Structures arrived right at the onset of the djent boom and the melodic hardcore explosion, trying their hand at both before breaking up in 2014. The Canadians’ 2011 debut had rubbery grooves that were akin to what Volumes and Northlane were doing at the time, but the album was extremely technical in the way of Within The Ruins or Veil Of Maya. There was also a side to them that featured flashes of two-step riffs and gang vocal madness, which they honed in on with 2014’s Life Through A Window. Unfortunately, they never found the audience they were looking for and called it quits later that year.
If you hung out with people in Whitechapel hoodies and Job For A Cowboy tees in 2009, then you probably had a brush with Molotov Solution. The Las Vegas band were right there alongside Carnifex, Oceano and aforementioned groups during the height of deathcore, but for whatever reason they never caught on the way those others did. Their 2009 record The Harbinger was technical and tight, but plenty chuggy and decimating. However, they didn’t seem interested in the sort of bludgeoning pit-starters that earned Suicide Silence and Bring Me The Horizon such loyal fanbases. After four solid records they bowed out gracefully, and now their legacy rests in the hands of YouTube commenters who faithfully claim the band were severely underrated. Not a bad way to go out.

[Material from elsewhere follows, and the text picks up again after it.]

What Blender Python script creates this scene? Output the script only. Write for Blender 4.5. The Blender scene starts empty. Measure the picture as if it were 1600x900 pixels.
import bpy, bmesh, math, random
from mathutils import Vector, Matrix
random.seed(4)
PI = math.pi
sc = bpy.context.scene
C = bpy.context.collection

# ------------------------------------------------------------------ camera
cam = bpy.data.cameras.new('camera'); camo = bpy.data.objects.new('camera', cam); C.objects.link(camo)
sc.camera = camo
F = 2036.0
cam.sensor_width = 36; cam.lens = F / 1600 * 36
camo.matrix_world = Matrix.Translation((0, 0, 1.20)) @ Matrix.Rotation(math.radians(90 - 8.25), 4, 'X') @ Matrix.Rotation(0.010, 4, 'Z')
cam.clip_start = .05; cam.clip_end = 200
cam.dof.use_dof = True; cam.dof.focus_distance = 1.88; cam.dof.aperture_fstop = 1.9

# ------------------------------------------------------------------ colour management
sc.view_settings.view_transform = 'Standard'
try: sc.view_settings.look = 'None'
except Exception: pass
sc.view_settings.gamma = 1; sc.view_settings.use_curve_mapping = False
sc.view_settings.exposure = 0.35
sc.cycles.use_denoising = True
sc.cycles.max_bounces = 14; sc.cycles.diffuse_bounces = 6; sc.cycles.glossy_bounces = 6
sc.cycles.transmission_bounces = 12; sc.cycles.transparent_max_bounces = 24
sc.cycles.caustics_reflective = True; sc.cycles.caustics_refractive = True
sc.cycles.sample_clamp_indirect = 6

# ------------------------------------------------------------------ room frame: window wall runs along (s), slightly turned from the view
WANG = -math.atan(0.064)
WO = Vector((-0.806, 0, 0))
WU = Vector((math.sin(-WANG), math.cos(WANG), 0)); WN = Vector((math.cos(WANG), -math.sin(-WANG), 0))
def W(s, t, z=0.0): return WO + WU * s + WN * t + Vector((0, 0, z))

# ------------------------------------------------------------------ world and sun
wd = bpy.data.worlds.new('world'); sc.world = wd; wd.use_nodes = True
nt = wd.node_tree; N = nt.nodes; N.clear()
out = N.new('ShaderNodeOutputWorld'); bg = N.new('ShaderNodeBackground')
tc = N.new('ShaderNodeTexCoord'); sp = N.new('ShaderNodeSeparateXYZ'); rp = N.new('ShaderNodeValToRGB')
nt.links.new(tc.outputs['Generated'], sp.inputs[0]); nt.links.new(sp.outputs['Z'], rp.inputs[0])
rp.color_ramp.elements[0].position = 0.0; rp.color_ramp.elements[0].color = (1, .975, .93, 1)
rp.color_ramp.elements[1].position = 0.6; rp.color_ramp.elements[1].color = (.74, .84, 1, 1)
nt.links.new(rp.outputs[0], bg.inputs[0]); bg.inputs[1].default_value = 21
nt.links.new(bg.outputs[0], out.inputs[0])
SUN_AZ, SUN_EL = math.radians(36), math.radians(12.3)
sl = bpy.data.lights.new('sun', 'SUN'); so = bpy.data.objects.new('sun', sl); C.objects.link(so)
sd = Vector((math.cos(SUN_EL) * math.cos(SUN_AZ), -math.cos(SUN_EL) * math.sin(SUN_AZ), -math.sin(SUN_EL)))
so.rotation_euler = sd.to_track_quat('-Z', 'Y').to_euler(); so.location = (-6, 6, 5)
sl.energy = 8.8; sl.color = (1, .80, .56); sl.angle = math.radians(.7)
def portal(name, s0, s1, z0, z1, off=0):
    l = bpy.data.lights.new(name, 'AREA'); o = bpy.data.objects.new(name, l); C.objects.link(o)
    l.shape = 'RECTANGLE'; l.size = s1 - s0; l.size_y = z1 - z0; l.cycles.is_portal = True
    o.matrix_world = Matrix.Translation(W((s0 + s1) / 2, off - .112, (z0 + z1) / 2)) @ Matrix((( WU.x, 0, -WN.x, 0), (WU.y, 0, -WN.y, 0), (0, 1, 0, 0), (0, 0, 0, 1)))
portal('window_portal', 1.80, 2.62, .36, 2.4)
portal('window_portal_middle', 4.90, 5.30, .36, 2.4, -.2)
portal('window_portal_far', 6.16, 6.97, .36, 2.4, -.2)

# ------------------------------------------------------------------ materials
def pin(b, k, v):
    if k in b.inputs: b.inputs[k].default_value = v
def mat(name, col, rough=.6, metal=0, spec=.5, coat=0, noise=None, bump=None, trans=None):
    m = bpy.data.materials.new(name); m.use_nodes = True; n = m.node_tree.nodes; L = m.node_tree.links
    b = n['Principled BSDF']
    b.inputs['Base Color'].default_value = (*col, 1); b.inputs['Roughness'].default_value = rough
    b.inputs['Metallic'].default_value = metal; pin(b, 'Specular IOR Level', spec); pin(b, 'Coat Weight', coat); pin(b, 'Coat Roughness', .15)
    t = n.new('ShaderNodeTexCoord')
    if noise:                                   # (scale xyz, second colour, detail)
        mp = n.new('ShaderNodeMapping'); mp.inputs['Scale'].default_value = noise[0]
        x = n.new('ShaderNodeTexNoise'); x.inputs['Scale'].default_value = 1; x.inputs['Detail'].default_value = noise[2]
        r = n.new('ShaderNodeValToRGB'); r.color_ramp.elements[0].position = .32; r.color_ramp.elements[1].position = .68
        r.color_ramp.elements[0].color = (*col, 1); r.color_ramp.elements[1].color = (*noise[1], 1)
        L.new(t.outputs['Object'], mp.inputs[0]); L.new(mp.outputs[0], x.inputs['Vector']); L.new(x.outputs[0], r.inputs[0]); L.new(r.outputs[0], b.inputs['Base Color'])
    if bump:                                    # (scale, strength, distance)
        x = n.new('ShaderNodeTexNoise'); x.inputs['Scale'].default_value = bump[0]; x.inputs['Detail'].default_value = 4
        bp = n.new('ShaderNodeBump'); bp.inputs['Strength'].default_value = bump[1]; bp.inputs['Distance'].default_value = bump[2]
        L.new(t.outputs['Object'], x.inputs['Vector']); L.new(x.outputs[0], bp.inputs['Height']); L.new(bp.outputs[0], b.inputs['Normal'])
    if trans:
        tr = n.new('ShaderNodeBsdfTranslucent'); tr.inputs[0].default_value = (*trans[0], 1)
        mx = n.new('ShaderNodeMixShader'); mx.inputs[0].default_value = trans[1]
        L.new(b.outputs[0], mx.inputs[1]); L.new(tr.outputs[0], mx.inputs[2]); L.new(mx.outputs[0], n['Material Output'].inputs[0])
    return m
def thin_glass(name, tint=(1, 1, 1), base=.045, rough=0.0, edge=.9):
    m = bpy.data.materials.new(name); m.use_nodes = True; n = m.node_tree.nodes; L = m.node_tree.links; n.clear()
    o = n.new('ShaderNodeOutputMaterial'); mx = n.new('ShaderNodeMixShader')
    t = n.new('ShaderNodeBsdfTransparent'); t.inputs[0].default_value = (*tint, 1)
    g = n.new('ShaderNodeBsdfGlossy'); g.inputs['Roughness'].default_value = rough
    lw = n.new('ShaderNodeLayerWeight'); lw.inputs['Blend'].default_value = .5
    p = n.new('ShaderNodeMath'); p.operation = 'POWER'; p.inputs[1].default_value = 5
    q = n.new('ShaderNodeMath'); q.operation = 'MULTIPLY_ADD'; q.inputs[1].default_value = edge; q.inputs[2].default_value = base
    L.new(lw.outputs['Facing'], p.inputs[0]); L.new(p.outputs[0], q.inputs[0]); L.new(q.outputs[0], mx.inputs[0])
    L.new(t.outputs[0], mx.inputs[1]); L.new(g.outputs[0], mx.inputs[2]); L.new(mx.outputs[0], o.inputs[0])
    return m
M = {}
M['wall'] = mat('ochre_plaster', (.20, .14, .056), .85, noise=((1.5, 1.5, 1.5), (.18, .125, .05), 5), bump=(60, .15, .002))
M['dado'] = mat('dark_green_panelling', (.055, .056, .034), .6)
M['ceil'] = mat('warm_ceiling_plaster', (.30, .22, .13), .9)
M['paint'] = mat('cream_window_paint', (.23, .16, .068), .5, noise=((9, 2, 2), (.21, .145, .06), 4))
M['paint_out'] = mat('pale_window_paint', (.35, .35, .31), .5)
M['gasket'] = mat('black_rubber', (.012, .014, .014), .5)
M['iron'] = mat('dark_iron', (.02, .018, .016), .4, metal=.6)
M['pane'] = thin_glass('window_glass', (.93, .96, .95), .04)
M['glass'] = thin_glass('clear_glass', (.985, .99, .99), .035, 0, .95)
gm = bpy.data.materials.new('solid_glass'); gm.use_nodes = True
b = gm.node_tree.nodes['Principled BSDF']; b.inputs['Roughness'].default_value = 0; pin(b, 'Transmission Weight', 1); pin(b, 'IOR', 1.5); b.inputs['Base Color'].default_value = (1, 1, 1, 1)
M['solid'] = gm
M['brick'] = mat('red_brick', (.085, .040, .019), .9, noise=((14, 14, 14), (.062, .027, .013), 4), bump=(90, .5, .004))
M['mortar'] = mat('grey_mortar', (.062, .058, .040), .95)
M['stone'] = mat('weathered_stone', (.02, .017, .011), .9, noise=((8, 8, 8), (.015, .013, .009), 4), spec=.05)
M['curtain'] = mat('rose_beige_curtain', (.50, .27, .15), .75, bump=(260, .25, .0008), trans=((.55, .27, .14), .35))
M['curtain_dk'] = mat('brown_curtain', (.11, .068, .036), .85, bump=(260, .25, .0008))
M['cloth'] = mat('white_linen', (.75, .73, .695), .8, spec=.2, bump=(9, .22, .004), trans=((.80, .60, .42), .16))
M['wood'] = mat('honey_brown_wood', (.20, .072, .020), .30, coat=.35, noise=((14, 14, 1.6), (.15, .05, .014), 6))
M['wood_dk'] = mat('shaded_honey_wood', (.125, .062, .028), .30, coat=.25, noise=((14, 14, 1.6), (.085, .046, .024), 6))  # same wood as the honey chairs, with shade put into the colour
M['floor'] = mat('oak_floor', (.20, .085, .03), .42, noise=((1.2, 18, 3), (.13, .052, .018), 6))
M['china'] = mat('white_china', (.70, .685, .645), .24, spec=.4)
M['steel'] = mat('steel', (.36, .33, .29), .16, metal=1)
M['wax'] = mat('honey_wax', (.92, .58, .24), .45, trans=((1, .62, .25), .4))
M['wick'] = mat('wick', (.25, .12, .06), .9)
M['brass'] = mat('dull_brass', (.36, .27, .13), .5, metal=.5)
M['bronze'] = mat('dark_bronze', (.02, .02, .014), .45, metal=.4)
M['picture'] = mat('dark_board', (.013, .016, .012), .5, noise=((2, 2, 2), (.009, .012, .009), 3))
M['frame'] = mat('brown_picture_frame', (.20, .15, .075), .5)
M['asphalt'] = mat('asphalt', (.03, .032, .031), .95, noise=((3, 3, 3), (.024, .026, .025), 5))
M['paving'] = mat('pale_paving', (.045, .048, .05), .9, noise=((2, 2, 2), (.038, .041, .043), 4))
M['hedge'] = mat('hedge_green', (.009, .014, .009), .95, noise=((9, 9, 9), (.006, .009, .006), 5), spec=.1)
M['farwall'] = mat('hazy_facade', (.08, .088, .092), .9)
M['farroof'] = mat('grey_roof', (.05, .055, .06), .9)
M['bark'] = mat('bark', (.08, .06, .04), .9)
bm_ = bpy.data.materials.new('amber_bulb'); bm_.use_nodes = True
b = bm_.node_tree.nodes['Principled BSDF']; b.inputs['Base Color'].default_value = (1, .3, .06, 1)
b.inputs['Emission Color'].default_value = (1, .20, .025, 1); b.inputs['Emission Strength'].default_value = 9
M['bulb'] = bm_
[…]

While many ‘core’ bands from the 2000s onward had ridiculous band names and absurd song titles, they would still write serious lyrics and not present themselves like an actual joke. That wasn’t the case for the Long Island band Dr. Acula. This group – who actually reunited late last year after breaking up in 2012 – had a schtick. Their music was a wacky breed of grindy deathcore that was fine in its own right, but memorable for the samples they would splice into their songs. The band would play through a verse, arrive at a breakdown, and just before the chugs came in they’d slap in a Terminator soundbite or a clip from a horror movie. Over the years they removed the clips and began sounding more like to Attila, but for a few years they were a reliable – if not redundant – source for a good chuckle.
For a while it seemed like Feed Her To The Sharks were poised to carry the torch for NWOAHM-style metalcore. The Australian unit played a ferocious combination of metalcore and deathcore that just hit all the right spots back when their 2010 debut, The Beauty Of Falling, was released. They had a thunderous double-kick tone, shreddy guitarists, an obsession with pounding breakdowns, and a vocalist with great range and diction. He could hit highs that called back to the bygone days of As Blood Runs Black and bellow lows that were comparable to their Aussie elders in Parkway Drive. Sadly, it took them until 2013 to follow up their promising debut, and by the time they did their sound was unchanged and came off as dated.